**TASK INPUT**
§

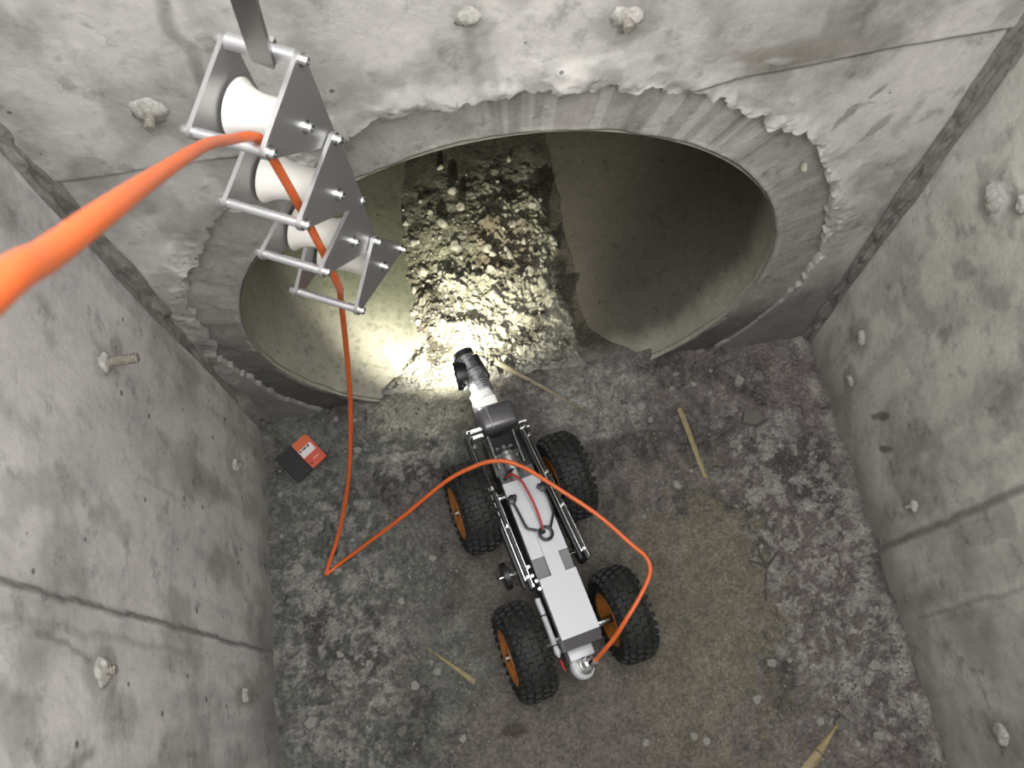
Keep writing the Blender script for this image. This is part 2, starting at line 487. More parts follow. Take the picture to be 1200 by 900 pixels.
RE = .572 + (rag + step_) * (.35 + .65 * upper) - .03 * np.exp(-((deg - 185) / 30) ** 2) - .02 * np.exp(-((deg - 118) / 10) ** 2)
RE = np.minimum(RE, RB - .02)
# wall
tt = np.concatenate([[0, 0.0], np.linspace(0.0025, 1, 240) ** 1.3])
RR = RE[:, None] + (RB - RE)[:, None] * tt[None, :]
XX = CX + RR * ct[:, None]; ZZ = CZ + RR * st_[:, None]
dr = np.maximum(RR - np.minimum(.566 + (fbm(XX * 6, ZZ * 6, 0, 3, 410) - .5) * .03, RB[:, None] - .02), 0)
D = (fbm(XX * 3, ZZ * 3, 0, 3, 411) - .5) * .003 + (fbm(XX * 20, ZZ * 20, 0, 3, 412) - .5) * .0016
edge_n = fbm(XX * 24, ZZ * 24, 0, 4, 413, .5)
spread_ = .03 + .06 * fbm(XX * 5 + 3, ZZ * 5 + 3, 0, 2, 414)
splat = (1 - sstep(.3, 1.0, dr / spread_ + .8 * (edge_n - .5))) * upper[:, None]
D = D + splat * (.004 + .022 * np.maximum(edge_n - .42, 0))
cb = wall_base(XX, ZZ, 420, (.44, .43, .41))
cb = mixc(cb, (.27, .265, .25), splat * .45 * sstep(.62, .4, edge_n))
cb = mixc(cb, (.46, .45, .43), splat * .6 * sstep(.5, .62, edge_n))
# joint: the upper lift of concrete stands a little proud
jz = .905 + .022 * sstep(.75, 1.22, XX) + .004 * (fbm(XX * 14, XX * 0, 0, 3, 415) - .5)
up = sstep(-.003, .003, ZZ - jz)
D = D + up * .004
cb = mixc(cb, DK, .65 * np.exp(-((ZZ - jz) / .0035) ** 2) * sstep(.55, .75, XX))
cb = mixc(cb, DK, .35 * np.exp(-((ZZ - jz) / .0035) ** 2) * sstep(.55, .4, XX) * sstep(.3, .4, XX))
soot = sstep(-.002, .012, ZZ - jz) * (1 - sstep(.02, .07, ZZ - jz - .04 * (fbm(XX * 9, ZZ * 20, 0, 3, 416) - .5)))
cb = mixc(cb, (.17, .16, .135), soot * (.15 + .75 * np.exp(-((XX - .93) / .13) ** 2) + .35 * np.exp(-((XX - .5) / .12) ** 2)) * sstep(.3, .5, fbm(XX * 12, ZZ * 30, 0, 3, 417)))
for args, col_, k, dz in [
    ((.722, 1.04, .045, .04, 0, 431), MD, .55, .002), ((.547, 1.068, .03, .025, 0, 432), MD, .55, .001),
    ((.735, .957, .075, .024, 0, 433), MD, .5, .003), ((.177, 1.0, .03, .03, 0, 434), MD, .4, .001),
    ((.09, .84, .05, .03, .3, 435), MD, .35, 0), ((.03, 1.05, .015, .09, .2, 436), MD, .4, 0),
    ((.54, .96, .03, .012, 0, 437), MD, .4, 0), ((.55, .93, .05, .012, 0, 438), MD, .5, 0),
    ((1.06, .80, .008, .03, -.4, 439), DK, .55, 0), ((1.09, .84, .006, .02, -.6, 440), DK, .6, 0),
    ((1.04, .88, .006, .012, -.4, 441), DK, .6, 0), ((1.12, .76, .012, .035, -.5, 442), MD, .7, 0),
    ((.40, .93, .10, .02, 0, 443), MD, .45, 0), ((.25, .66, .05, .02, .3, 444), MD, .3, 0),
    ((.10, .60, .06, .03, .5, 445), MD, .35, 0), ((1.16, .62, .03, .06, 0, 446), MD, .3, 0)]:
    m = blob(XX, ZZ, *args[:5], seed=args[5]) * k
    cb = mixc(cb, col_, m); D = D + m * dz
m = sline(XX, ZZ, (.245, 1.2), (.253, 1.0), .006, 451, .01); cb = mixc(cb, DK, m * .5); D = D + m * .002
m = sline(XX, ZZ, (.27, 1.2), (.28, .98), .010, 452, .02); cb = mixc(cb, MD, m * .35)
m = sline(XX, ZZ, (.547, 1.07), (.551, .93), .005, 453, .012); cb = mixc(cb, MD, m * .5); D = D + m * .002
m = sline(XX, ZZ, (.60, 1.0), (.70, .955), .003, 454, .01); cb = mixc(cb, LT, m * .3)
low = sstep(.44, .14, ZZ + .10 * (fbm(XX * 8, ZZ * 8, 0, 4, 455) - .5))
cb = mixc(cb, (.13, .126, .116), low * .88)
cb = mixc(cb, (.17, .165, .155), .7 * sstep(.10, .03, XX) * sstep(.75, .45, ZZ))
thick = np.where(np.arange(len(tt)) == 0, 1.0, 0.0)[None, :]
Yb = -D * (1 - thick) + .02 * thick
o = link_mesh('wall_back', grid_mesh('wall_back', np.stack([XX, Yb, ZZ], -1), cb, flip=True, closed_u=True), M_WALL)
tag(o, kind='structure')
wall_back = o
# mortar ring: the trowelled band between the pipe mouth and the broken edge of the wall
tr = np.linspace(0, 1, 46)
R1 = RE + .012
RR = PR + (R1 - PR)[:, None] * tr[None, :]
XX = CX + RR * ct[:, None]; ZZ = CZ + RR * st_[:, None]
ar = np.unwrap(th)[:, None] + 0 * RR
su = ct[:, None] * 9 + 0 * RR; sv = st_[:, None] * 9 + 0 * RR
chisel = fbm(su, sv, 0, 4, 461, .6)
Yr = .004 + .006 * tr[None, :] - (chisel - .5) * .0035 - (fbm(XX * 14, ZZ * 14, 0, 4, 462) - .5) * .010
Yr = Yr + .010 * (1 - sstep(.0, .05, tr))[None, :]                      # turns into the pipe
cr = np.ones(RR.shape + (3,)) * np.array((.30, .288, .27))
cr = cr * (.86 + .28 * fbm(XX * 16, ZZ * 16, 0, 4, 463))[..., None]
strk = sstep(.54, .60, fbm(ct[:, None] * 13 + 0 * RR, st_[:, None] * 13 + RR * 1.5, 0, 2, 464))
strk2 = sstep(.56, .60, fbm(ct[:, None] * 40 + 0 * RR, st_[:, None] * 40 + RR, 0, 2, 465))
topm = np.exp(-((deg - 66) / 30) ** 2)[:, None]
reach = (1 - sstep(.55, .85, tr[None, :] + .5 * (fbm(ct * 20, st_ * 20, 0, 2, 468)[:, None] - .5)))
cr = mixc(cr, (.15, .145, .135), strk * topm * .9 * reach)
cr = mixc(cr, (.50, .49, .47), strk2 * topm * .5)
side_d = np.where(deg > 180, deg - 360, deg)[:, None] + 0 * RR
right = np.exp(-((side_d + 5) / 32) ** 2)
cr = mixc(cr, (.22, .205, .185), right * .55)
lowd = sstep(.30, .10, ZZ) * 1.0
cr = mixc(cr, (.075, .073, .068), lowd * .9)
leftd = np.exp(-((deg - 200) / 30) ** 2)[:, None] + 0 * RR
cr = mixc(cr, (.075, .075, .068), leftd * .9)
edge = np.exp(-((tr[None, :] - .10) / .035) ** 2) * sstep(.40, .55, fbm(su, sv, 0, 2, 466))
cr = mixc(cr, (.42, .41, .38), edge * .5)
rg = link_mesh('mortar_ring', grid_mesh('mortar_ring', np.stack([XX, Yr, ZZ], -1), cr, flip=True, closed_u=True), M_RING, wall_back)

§

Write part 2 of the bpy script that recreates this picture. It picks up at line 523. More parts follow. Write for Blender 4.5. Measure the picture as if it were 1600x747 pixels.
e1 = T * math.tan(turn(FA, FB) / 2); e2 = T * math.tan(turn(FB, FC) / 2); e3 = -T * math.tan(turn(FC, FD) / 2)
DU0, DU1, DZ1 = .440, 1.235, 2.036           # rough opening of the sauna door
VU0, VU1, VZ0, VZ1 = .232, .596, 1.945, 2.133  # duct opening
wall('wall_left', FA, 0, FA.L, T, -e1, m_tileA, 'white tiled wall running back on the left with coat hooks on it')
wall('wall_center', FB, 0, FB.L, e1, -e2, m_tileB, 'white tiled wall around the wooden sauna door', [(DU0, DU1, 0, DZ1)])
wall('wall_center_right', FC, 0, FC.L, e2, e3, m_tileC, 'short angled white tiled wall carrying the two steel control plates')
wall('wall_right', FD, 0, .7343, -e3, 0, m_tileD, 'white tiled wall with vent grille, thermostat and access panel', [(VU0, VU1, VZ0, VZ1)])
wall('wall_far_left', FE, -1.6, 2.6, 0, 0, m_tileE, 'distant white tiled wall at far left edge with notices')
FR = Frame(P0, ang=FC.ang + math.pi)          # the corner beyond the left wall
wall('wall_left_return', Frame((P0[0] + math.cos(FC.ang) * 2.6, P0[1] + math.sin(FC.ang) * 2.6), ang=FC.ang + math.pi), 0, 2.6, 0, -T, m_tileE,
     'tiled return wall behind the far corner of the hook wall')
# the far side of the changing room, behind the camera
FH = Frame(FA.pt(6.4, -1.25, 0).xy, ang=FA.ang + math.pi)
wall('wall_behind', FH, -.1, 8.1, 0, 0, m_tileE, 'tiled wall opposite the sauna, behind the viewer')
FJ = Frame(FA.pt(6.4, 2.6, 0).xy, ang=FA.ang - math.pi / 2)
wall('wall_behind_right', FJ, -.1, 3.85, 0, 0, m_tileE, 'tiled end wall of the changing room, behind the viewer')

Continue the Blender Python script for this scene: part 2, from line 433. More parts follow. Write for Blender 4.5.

§

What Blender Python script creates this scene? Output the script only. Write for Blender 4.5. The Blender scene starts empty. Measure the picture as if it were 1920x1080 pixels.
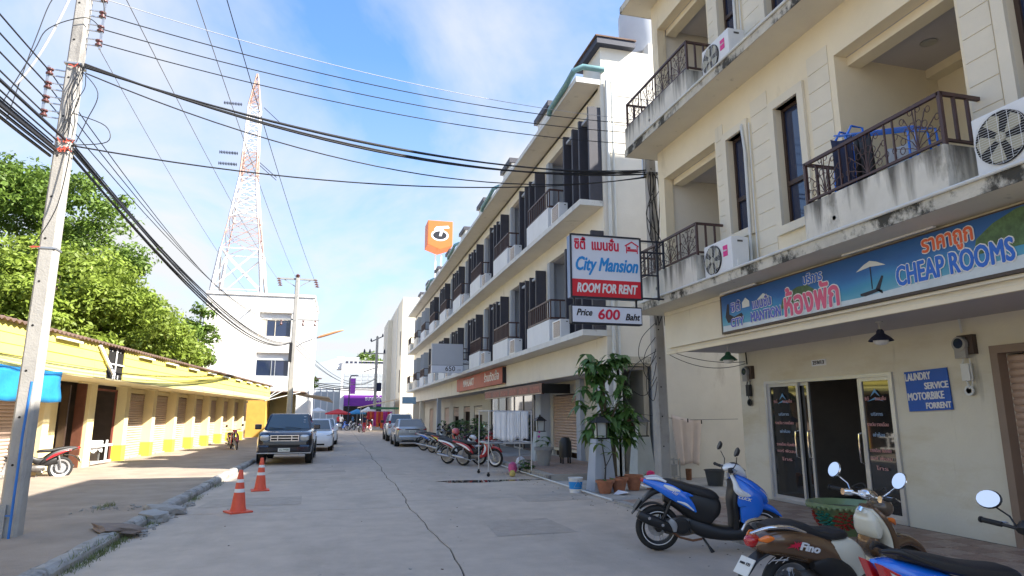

§

**TASK BRIEF**
Starting with the line with "right = np.exp(-((side_d + 5) / 32) ** 2)" and ending with the line with "closed_u=True), M_RING, wall_back)", extract every line exactly and nothing outside that span.

**RESPONSE FOR THIS EXERCISE**
right = np.exp(-((side_d + 5) / 32) ** 2)
cr = mixc(cr, (.22, .205, .185), right * .55)
lowd = sstep(.30, .10, ZZ) * 1.0
cr = mixc(cr, (.075, .073, .068), lowd * .9)
leftd = np.exp(-((deg - 200) / 30) ** 2)[:, None] + 0 * RR
cr = mixc(cr, (.075, .075, .068), leftd * .9)
edge = np.exp(-((tr[None, :] - .10) / .035) ** 2) * sstep(.40, .55, fbm(su, sv, 0, 2, 466))
cr = mixc(cr, (.42, .41, .38), edge * .5)
rg = link_mesh('mortar_ring', grid_mesh('mortar_ring', np.stack([XX, Yr, ZZ], -1), cr, flip=True, closed_u=True), M_RING, wall_back)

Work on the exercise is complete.